# Exercise goal
Nothing outside the stretch should be returned: give exactly the lines from the line containing "Model this scene" through the line containing "scene.camera = cam", including both.

## BEGIN

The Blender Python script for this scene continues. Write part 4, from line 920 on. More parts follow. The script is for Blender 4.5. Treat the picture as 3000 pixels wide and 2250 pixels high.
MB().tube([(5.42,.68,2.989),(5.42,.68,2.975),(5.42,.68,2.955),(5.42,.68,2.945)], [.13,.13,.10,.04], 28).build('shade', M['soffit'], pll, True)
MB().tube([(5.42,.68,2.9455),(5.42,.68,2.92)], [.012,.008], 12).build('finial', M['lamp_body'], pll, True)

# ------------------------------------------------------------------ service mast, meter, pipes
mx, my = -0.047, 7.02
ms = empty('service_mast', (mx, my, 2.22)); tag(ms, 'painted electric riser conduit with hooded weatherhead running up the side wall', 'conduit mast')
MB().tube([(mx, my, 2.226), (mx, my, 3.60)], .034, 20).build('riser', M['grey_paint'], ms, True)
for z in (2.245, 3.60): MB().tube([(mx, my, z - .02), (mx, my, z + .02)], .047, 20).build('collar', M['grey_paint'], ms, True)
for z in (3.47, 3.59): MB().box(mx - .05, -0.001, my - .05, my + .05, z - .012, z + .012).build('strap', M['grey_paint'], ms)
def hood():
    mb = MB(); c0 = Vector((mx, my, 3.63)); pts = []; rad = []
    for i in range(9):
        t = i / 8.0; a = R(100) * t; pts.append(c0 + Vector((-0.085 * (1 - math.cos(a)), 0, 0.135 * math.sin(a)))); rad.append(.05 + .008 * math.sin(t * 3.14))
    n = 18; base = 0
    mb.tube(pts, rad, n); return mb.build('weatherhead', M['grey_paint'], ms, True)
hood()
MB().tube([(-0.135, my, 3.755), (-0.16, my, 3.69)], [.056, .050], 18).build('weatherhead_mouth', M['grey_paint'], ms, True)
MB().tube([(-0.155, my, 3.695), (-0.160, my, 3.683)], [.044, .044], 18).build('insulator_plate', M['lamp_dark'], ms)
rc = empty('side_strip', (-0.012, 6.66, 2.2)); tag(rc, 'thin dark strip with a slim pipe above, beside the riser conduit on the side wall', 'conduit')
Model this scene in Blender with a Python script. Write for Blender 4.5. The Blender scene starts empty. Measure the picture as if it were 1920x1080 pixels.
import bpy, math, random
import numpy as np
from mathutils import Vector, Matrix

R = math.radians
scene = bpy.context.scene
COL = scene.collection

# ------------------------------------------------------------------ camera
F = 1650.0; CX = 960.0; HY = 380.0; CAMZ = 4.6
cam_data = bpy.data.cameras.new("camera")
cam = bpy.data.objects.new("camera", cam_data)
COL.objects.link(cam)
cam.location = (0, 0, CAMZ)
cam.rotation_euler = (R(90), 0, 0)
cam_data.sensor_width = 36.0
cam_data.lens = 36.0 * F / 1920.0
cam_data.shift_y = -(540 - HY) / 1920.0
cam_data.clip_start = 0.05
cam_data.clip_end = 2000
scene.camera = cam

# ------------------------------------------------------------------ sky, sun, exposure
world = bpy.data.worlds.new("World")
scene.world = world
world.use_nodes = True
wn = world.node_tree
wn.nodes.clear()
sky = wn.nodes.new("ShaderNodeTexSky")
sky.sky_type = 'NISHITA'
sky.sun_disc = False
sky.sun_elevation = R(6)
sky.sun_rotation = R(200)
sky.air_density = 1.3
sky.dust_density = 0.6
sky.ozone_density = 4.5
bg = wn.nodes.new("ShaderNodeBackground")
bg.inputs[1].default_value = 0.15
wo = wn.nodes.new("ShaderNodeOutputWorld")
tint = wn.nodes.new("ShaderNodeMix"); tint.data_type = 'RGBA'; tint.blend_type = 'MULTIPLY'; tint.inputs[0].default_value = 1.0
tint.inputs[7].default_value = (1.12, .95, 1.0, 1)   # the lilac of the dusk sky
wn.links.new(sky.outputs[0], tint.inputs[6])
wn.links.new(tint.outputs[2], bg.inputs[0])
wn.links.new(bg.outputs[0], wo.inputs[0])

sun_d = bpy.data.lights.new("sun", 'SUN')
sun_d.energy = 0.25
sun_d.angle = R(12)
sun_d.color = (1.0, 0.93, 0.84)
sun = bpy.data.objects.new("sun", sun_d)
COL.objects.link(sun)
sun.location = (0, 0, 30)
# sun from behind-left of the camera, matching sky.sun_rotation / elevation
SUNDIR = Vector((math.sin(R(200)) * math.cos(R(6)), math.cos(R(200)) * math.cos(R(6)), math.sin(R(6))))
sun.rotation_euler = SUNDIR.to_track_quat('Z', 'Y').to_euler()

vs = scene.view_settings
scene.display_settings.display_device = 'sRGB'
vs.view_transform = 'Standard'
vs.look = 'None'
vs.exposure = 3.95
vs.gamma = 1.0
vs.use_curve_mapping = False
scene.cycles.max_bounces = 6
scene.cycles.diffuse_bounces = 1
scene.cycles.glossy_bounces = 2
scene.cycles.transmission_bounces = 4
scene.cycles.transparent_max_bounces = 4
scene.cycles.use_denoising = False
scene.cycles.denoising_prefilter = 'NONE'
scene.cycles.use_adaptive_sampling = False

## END

# Result
Model this scene in Blender with a Python script. Write for Blender 4.5. The Blender scene starts empty. Measure the picture as if it were 1920x1080 pixels.
import bpy, math, random
import numpy as np
from mathutils import Vector, Matrix

R = math.radians
scene = bpy.context.scene
COL = scene.collection

# ------------------------------------------------------------------ camera
F = 1650.0; CX = 960.0; HY = 380.0; CAMZ = 4.6
cam_data = bpy.data.cameras.new("camera")
cam = bpy.data.objects.new("camera", cam_data)
COL.objects.link(cam)
cam.location = (0, 0, CAMZ)
cam.rotation_euler = (R(90), 0, 0)
cam_data.sensor_width = 36.0
cam_data.lens = 36.0 * F / 1920.0
cam_data.shift_y = -(540 - HY) / 1920.0
cam_data.clip_start = 0.05
cam_data.clip_end = 2000
scene.camera = cam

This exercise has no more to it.